En 1949, j’avais près de neuf ans alors, mes parents et mes frères habitions une assez vaste maison sise à Wavre, au chemin des Flamands, devenu, allez savoir pourquoi, chaussée des Gaulois, une voie au revêtement encore fort rudimentaire. Cette année-là, qui vit la victoire de Fausto Coppi, le Tour de France traversa la petite ville du Brabant wallon, où il remonta la chaussée de Bruxelles. J’allai le voir passer à hauteur du passage à niveau sur la ligne Louvain-Charleroi (elle passait à l’arrière de notre jardin, et je ne me lassais jamais du spectacle des trains, en ces temps de locomotion à vapeur). Dans la caravane se trouvait une fourgonnette surmontée de haut-parleurs diffusant une chanson de Line Renaud fort à la mode cet été-là : Ma cabane au Canada. L’on disait dans le public que la chanteuse était présente dans le véhicule. Je ne l’ai pas vue mais j’ai cru la rumeur, toutefois pas jusqu’au point d’imaginer qu’elle remettait elle-même la chanson, en continu, tout au long du parcours de l’étape.
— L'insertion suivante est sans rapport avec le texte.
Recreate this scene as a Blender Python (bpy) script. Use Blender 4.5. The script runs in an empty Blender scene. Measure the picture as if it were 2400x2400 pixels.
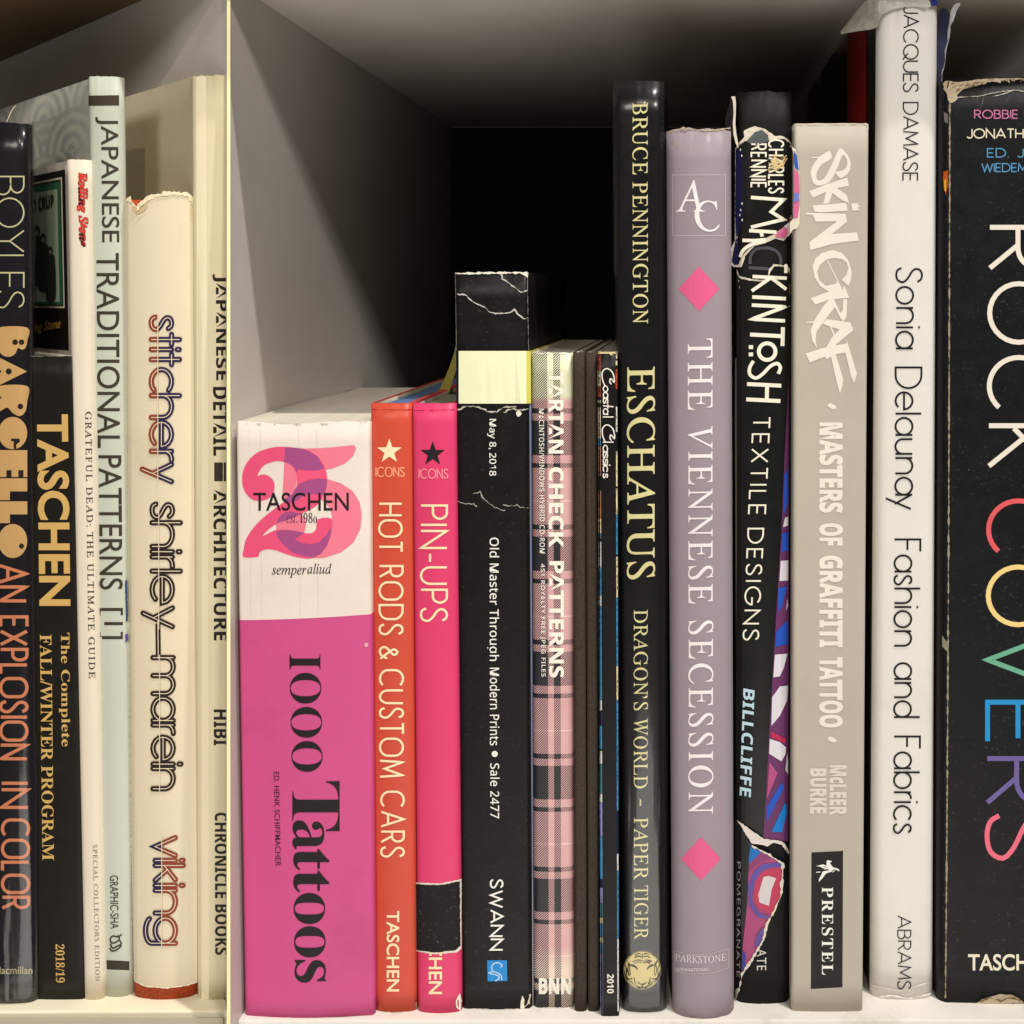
import bpy, bmesh, math, random
from mathutils import Vector, noise
from mathutils.geometry import tessellate_polygon
R = math.radians
random.seed(7)
sc = bpy.context.scene
COL = sc.collection

# ------------------------------------------------------------------ camera
F, D, TILT = 2760.0, 0.38, R(2.75)            # focal length and sensor are counted in 1/2400 of the frame
CX, HY = 1600.0, 690.0                        # where the optical axis and the horizon fall (lens shifted)
CY = HY + F*math.tan(TILT)
FW = Vector((0, math.cos(TILT), -math.sin(TILT))); UP = Vector((0, math.sin(TILT), math.cos(TILT)))
def rdir(px, py): return FW + Vector((1, 0, 0))*((px-CX)/F) - UP*((py-CY)/F)
_r = rdir(CX, 2365); ZC = -_r.z/_r.y*D
CAM = Vector((0, -D, ZC))
cam = bpy.data.cameras.new("camera"); camo = bpy.data.objects.new("camera", cam); COL.objects.link(camo)
camo.location = CAM; camo.rotation_euler = (R(90)-TILT, 0, 0)
cam.sensor_width = 36; cam.lens = F/2400*36
cam.shift_x = -(CX-1200)/2400; cam.shift_y = -(1200-CY)/2400
cam.clip_start = 0.01; cam.clip_end = 50
sc.camera = camo

# ------------------------------------------------------------------ light
w = bpy.data.worlds.new("World"); sc.world = w; w.use_nodes = True
w.node_tree.nodes['Background'].inputs[0].default_value = (1.0, 0.93, 0.84, 1)
w.node_tree.nodes['Background'].inputs[1].default_value = 0.10
def lamp(name, loc, target, size, power, col, kind='AREA', spot=None):
    l = bpy.data.lights.new(name, kind); o = bpy.data.objects.new(name, l); COL.objects.link(o)
    o.location = loc; o.rotation_euler = (Vector(target)-Vector(loc)).to_track_quat('-Z', 'Y').to_euler()
    l.energy = power; l.color = col
    if kind == 'AREA': l.shape = 'DISK'; l.size = size
    else: l.shadow_soft_size = size; l.spot_size = spot; l.spot_blend = 0.3
    return o
lamp("ceiling_lamp", (0.50, -0.40, 1.90), (0, 0, 0.15), 0.05, 24, (1.0, 0.955, 0.90))
lamp("room_light", (1.0, -1.75, 1.60), (0, 0, 0.15), 0.32, 21, (1.0, 0.96, 0.92))
lamp("spine_fill", (-0.55, -1.85, 1.25), (0, 0, 0.15), 0.5, 9.5, (1.0, 0.955, 0.91))  # added fill: lifts the spines without lighting the divider wall
lamp("added_left_spot", (0.10, -1.30, 1.30), (-0.19, 0.02, 0.17), 0.015, 19, (1.0, 0.87, 0.68), 'SPOT', R(17))  # added spot, cone held to the left compartment for its warm lit wedge
lamp("floor_bounce", (0.05, -1.25, -1.35), (0, 0, 0.3), 2.2, 25, (1.0, 0.95, 0.88))
sc.view_settings.view_transform = 'Standard'; sc.view_settings.look = 'None'
sc.view_settings.exposure = 0.06; sc.view_settings.gamma = 1
sc.cycles.max_bounces = 8

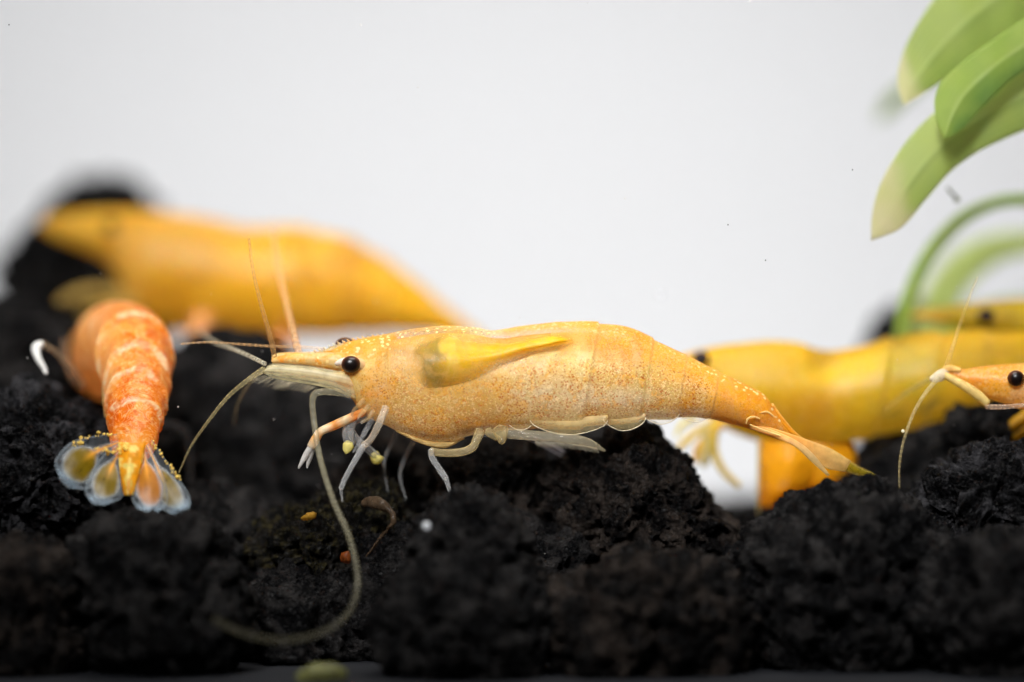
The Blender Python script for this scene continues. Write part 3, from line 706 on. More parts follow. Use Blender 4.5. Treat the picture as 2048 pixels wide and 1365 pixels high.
# walking legs
for q in ([(728,800,-0.5),(714,814,-0.52),(704,828,-0.5),(706,838,-0.46)], [(738,812,-0.5),(724,826,-0.54),(716,838,-0.5)], [(746,822,-0.45),(736,838,-0.5),(722,846,-0.48)]):
    limb(q, [4.5,3.5,2.5,1.5][:len(q)], None, 0.9, 'mouthpart', shr, M_glass, cols=[lin(226,200,150), lin(232,190,120), lin(226,216,196)])
limb([(728,824,-0.3),(700,837,-0.42),(665,853,-0.5),(641,864,-0.55),(632,877,-0.55),(622,895,-0.55)], [8,9,9,8,9,9], None, 1.0, 'claw_leg', shr, M_blade, cols=[lin(232,180,110), lin(240,150,60), lin(232,214,170), lin(238,150,56), lin(240,226,190), lin(236,176,90), lin(222,206,176)])
for q in ([(622,895,-0.55),(611,912,-0.56),(597,937,-0.58)], [(624,897,-0.52),(619,915,-0.5),(614,936,-0.5)]):
    limb(q, [7,6,2], lin(214,210,204), 0.95, 'claw_finger', shr, M_blade)
limb([(732,830,-0.2),(706,842,-0.3),(696,866,-0.35),(700,892,-0.3)], [10,11,12,9], GL, 1.0, 'claw_leg', shr)
limb([(700,862,-0.25),(712,880,-0.2),(738,900,0.1),(757,918,0.3)], [9,9,8,8], GL, 0.9, 'claw_leg', shr)
for (q, r) in (((696,893,-0.36), (0.11,0.08,0.12)), ((752,917,0.25), (0.14,0.1,0.12))):
    v, f = ball(W(*q), r, 3); v = v + 0.05 * fbm(v * 8, 3, 2)[:, None]; b = MB(); b.add(v, f, lin(236,222,130), 0.95); b.build('claw_pad', M_blade, shr)
limb([(772,815,-0.75),(757,850,-0.85),(742,878,-0.9),(727,892,-0.92)], [11,11,9,10], lin(230,214,190), 1.0, 'leg', shr)
limb([(727,892,-0.92),(708,925,-0.95),(690,958,-0.98),(682,978,-1.0)], [9.5,8,7,7], GL, 1.15, 'leg', shr)
limb([(682,978,-1.0),(683,990,-1.0),(685,1004,-1.0)], [5,3.5,2], GL, 1.0, 'leg', shr)
limb([(960,862,-0.5),(953,880,-0.6),(944,896,-0.66),(920,905,-0.7),(880,906,-0.75),(862,903,-0.78)], [15,13,12,12,11,12], lin(226,204,150), 1.0, 'leg', shr)
limb([(862,900,-0.78),(864,915,-0.8),(877,936,-0.84),(892,958,-0.86)], [9,9,9,9], GL, 1.05, 'leg', shr)
limb([(892,958,-0.86),(897,975,-0.88),(903,994,-0.9)], [8,6,4.5], GL, 0.95, 'leg', shr)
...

Pour moi, le Tour de France (le « four de transe », disais-je précoce en contrepèteries, pour désigner l’enthousiasme qui en ces temps où l’honnêteté sportive était encore plausible, s’emparait des foules) est resté associé à Line Renaud, artiste qu’au demeurant je n’ai jamais spécialement prisée. Certes, Luc Varenne rassemblait la petite famille tous les soirs pour la transmission (ou la retransmission ?) de l’arrivée de l’étape du jour, et je cherchais déjà à accorder mon soutien à un coureur wallon (ce fut Jean Brankart, de Momalle, deuxième au classement général en 1956, si je ne me trompe). À cette époque, les équipes étaient nationales et les Belges portaient un maillot bleu nattier entouré d’une bande tricolore. Les Flahutes y étaient majoritaires, et je me souviens du « Nom de Dieu » que Varenne laissa échapper quand dans une étape de montagne, la victoire revint à l’un d’entre eux, bien oublié depuis, Léopold Rosseels. Mais mon plus vivace souvenir, j’y reviens, est lié à la présence réelle ou seulement phonographique, de Line Renaud.

C’était en 1949, quatre ans seulement après la fin de la guerre, la Belgique dévaluait son franc, on fusillait les derniers inciviques, les femmes allaient voter aux législatives pour la première fois, le prix Nobel de littérature fut attribué à William Faulkner, incontestablement un bon choix, et celui de la Paix à un certain Lord Boyd-Orr, inconnu dans mon panthéon personnel.

Depuis lors, je me suis souvent rendu au Canada. J’y ai en vain cherché à dénicher une cabane. En revanche, Line Renaud, inusable, je continue à la voir de temps en temps dans le poste. Il m’arrive de zapper, je n’ai pas le culte des artistes ou des acteurs, ni de rien d’autre en général.